Stated goal: Single out the lines of the material that contain "Blender" and copy them.

Records to use:
--- START ---
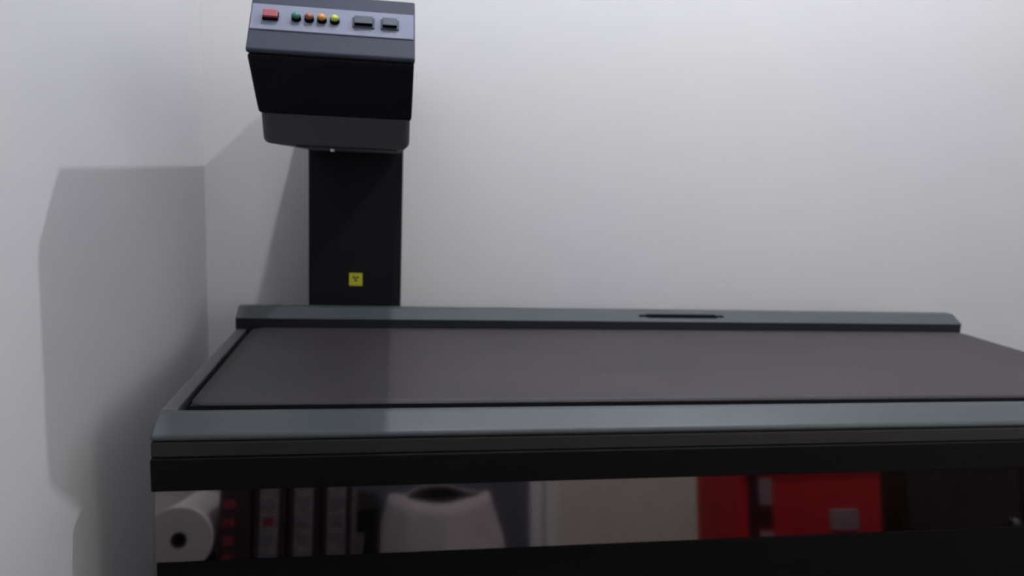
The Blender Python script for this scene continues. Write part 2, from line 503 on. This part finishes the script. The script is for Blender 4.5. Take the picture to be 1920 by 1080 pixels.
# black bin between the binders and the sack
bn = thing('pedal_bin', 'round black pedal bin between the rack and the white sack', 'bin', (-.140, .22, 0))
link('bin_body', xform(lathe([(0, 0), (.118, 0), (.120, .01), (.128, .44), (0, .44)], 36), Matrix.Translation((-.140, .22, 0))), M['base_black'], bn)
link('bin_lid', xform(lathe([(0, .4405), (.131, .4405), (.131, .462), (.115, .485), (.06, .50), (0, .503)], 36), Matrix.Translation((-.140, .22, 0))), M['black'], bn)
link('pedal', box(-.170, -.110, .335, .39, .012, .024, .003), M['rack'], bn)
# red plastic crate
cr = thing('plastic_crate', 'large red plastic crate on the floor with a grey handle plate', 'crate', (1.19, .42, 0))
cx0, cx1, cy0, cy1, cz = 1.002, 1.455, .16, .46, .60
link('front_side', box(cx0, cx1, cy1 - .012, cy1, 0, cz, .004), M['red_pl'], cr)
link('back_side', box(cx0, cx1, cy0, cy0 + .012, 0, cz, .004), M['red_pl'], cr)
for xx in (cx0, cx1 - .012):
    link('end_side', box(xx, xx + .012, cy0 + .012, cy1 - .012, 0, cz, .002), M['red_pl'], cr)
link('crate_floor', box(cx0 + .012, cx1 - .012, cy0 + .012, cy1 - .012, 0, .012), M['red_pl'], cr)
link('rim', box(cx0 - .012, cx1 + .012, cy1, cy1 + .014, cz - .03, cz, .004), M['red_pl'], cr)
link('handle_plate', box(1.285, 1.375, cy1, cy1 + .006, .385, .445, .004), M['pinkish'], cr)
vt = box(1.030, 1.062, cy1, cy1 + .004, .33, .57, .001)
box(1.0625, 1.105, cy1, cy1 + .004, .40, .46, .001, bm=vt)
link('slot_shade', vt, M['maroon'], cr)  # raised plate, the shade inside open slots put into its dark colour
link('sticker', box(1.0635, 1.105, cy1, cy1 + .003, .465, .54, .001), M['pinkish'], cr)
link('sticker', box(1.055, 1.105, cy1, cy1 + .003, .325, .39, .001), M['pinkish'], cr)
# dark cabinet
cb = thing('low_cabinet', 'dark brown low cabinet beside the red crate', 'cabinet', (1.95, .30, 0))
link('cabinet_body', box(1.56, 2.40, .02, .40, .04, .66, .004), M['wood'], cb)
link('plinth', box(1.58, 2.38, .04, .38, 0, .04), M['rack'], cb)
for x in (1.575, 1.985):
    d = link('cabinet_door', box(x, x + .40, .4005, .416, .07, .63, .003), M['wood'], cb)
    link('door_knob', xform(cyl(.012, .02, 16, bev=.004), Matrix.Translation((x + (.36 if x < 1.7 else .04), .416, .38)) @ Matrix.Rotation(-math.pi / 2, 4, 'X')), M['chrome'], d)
--- END ---
--- START ---
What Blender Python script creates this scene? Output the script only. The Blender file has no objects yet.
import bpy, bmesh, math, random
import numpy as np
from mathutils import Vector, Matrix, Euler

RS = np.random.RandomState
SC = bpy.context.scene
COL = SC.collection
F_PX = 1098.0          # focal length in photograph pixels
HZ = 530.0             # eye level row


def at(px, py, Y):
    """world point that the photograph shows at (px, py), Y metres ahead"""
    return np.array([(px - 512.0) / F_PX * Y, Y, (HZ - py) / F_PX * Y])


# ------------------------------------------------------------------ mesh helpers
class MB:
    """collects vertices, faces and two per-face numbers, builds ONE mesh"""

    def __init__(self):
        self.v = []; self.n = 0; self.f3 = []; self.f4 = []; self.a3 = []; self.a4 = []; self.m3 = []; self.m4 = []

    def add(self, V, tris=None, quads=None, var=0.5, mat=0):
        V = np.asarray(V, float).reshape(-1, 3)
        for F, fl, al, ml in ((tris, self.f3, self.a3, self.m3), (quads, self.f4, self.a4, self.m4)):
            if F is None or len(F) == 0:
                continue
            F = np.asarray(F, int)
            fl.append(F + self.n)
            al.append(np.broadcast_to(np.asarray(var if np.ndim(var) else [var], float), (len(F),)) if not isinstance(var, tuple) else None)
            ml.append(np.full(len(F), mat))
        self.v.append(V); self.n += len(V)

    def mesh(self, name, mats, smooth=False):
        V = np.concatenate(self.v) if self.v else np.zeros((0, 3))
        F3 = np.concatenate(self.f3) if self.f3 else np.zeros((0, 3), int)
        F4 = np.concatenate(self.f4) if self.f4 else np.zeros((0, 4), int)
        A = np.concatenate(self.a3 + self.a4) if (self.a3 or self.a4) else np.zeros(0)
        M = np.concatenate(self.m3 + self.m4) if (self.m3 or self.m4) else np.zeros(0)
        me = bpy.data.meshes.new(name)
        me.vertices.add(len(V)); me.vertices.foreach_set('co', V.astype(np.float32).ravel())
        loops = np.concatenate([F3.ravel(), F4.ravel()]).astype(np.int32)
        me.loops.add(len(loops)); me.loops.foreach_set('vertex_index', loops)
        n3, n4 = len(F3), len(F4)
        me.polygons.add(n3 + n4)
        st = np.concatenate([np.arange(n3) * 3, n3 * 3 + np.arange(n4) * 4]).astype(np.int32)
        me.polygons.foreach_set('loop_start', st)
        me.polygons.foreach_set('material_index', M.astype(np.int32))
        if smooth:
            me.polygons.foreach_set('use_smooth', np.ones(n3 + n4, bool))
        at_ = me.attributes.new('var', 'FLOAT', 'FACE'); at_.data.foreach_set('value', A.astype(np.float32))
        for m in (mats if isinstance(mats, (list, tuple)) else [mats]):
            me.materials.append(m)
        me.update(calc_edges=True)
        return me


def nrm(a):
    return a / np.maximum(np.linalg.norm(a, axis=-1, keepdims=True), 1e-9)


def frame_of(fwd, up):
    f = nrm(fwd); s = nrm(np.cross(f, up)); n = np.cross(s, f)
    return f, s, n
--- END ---
Exercise result:
The Blender Python script for this scene continues. Write part 2, from line 503 on. This part finishes the script. The script is for Blender 4.5. Take the picture to be 1920 by 1080 pixels.
What Blender Python script creates this scene? Output the script only. The Blender file has no objects yet.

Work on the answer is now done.